Abstract

Algorithms for consonant landmark detection, such as Liu [S. Liu, J. Acoust. Soc. Am. 100, 3417–3430 (1996)], extract cues to specific types of abruptnesses in the acoustics. The abruptnesses indicate occurences of closure and release for obstruent and sonorant consonants, and burst release for stop consonants. In Liu’s algorithm, fixed thresholds are used to filter out abruptnesses that are unlikely to be true landmarks. The resulting set of landmarks does not retain any information regarding these filtered-out instances. However, such information may be useful later in the lexical access process, especially given the range of contextual variation in the speech signal. In this work, the landmark detection process is reformulated as a probabilistic system.
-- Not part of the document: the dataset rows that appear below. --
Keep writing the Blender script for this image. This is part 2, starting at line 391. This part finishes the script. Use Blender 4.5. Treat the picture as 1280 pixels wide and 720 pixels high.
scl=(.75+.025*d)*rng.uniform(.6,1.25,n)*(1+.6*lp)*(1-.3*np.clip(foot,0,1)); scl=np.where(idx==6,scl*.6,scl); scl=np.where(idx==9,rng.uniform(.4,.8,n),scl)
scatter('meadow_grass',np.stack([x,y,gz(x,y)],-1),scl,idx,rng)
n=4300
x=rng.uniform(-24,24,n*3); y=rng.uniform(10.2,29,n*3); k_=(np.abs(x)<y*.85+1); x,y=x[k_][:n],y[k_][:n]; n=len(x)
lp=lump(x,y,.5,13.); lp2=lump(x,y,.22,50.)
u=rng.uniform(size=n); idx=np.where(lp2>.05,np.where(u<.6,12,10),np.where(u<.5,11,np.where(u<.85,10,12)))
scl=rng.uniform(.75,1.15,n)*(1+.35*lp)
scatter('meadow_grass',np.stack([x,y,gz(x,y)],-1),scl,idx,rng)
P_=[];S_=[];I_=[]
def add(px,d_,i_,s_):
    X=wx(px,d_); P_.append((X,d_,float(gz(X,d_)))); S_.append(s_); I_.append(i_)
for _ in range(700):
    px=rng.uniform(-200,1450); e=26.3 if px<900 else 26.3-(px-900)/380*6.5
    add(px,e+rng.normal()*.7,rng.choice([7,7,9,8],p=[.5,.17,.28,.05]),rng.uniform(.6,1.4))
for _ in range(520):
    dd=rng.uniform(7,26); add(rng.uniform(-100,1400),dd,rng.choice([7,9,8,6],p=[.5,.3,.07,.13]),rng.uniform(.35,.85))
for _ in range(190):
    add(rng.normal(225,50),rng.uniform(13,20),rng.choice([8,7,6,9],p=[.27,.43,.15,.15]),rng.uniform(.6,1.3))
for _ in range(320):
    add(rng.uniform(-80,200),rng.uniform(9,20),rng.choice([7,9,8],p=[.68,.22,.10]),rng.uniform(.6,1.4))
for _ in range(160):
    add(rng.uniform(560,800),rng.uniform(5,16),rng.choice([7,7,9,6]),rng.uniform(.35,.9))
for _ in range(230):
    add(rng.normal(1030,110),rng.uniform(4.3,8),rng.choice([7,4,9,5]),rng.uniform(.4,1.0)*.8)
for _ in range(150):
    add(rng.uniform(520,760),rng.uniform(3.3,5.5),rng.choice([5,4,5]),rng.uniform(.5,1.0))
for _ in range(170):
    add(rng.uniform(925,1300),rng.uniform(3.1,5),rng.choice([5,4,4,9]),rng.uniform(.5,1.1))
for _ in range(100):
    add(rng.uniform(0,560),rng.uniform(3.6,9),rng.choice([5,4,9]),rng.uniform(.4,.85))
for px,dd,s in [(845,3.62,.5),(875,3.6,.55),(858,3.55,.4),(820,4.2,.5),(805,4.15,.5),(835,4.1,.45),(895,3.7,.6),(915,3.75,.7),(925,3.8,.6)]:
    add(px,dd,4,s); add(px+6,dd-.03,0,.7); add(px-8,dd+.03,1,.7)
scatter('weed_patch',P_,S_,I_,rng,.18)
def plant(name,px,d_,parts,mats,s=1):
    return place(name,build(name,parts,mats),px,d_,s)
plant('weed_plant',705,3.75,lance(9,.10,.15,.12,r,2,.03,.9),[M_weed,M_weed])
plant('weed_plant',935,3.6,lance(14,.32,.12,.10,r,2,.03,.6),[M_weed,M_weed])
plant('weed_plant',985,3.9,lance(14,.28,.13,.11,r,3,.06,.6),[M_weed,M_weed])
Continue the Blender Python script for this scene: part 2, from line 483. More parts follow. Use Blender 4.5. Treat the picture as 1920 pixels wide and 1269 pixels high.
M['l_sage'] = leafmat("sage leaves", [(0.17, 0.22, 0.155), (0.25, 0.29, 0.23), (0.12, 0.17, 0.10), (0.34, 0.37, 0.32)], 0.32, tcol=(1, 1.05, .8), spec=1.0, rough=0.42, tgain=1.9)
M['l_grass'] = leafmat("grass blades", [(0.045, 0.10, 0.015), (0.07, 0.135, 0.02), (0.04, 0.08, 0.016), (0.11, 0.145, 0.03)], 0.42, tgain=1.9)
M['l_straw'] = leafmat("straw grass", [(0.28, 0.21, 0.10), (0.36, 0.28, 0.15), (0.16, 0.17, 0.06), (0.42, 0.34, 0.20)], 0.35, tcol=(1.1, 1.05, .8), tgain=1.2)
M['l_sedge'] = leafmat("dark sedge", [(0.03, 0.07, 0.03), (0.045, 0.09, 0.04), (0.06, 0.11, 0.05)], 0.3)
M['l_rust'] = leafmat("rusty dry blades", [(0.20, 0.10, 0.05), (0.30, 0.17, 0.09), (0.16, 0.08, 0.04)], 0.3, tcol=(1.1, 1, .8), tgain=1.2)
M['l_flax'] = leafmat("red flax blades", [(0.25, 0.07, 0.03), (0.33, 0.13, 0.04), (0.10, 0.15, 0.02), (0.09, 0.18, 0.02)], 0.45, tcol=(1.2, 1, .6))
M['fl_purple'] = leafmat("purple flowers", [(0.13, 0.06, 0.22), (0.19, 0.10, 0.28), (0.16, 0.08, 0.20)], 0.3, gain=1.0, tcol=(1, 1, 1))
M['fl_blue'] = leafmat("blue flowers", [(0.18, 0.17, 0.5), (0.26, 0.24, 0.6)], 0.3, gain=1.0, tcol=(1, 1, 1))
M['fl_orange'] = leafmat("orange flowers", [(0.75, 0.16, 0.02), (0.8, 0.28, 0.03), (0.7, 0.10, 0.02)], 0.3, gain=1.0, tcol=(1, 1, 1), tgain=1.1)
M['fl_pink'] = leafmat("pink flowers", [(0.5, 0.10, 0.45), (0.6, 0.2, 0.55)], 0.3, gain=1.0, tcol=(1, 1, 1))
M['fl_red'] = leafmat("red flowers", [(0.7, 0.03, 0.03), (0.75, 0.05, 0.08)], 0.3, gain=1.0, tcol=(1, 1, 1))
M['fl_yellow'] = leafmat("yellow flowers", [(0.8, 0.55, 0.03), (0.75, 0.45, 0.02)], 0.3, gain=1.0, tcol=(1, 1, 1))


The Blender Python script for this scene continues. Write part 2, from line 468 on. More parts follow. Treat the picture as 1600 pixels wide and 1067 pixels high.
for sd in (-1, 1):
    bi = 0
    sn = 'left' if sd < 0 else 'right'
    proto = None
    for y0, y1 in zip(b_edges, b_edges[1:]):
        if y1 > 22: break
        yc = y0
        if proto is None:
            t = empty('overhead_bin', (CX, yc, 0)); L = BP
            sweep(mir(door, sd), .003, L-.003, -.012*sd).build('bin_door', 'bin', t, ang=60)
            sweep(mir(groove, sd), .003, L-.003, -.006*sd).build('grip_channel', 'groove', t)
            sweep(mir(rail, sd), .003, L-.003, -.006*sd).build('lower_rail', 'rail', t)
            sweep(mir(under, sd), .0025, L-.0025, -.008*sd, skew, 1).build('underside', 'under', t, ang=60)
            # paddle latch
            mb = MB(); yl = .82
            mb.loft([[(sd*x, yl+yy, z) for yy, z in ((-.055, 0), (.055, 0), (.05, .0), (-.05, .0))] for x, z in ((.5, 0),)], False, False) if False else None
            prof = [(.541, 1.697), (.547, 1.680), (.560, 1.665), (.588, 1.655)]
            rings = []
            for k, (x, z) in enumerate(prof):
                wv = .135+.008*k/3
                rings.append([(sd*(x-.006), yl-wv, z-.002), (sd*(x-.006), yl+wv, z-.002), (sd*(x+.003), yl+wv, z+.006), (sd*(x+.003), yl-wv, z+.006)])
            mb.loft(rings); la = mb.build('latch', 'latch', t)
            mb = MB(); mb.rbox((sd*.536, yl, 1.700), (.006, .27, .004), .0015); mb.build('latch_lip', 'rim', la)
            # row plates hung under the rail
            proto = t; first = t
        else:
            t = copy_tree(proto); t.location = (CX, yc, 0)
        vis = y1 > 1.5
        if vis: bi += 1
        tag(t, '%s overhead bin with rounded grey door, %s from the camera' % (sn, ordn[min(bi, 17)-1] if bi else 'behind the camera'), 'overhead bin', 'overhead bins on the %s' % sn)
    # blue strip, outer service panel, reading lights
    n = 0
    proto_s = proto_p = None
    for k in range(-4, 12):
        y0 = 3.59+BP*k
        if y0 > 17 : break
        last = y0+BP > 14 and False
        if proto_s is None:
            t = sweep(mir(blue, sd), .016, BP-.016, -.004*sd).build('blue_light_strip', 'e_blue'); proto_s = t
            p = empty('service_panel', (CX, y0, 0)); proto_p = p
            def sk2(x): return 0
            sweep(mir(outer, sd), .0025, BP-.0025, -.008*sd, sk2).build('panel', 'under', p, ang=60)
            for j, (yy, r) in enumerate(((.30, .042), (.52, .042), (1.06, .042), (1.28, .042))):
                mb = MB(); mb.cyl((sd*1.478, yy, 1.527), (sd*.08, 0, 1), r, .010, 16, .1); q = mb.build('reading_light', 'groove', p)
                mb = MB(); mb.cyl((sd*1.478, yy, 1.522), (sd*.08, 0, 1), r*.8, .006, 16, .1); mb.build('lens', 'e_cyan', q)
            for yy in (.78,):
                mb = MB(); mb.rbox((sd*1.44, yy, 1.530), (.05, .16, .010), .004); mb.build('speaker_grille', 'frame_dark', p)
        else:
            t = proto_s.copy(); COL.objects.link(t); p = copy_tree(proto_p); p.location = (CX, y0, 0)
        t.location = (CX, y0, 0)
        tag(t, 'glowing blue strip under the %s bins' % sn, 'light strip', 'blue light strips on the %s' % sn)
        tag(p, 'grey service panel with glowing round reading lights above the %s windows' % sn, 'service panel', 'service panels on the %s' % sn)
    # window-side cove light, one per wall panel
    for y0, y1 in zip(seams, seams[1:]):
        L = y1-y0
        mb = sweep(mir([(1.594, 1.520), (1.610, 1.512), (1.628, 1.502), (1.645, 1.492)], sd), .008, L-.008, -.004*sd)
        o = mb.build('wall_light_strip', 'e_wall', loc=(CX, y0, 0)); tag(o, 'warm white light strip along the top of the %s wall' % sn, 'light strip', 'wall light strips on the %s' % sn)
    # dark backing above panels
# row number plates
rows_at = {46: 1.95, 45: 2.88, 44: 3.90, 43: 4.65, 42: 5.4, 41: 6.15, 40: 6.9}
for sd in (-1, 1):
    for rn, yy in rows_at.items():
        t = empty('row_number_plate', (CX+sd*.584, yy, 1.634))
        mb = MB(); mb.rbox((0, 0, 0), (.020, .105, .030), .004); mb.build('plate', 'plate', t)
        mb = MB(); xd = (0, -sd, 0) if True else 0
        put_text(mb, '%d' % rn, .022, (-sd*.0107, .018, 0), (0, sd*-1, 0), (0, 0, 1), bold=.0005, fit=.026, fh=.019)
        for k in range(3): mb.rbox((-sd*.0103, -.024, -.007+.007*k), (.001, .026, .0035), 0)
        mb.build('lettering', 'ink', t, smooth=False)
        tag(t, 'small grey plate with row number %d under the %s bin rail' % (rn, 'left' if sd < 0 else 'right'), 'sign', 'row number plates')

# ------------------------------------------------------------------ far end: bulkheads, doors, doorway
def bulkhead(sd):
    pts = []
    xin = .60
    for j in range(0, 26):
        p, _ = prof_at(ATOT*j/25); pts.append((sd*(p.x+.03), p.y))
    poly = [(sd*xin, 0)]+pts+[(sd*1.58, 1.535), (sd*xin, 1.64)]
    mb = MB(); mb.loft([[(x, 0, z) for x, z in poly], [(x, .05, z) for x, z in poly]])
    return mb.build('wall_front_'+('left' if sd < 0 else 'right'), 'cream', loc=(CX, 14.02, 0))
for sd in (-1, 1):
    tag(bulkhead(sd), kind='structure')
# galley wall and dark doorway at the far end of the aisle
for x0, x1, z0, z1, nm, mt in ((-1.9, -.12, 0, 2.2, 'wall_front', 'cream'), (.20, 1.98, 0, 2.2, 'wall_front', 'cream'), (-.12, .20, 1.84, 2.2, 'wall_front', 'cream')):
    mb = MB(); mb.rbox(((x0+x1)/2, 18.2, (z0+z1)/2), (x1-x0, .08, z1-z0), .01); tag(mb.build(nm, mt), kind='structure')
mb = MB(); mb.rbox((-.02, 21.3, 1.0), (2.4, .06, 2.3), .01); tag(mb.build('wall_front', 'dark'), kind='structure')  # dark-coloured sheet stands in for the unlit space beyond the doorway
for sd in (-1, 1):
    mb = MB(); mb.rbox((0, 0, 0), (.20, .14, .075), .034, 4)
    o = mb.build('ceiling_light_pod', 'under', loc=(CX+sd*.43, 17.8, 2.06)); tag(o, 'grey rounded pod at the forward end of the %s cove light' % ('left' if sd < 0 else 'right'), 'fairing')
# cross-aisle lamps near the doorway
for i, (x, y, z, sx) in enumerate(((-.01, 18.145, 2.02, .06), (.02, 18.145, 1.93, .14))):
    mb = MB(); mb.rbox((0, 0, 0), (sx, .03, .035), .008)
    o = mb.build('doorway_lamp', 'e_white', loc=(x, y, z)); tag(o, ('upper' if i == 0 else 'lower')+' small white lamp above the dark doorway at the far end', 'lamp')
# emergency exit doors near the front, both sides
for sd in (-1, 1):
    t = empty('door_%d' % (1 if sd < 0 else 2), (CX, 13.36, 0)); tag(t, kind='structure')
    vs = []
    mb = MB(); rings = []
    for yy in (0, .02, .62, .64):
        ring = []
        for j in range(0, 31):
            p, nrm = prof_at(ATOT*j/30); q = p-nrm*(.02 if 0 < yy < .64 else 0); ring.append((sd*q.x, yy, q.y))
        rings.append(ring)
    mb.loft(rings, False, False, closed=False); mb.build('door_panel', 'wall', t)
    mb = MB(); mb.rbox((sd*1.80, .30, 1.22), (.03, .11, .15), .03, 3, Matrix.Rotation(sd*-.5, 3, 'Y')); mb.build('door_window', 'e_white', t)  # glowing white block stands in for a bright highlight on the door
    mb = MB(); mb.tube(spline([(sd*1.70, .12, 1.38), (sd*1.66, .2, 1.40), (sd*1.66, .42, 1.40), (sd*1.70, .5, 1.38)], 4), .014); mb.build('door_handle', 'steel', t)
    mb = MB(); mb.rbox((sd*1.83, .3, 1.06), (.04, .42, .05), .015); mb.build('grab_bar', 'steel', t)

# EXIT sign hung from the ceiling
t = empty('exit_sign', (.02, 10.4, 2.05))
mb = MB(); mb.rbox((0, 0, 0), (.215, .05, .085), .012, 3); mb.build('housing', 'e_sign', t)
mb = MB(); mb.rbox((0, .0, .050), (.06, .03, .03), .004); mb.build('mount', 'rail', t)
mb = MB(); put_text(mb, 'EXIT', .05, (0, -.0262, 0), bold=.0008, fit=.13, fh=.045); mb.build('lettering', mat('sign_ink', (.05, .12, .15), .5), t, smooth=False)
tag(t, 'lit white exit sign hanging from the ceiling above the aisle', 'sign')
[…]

First, thresholds are lowered to include more candidates, and then a probability value is calculated for each candidate. An N-best search is used to pick the most likely sequences of obstruent landmarks based on the calculated probabilities. Experiments with 80 sentences from the TIMIT database detect corresponding landmarks within 40-ms windows of 96% of hand-labeled obstruent landmarks, 98% of burst-release landmarks, and 76% of sonorant landmarks. Applying 5-best search results in 9% deletion and 4% insertion rate. [Work supported by NIH DC02978.]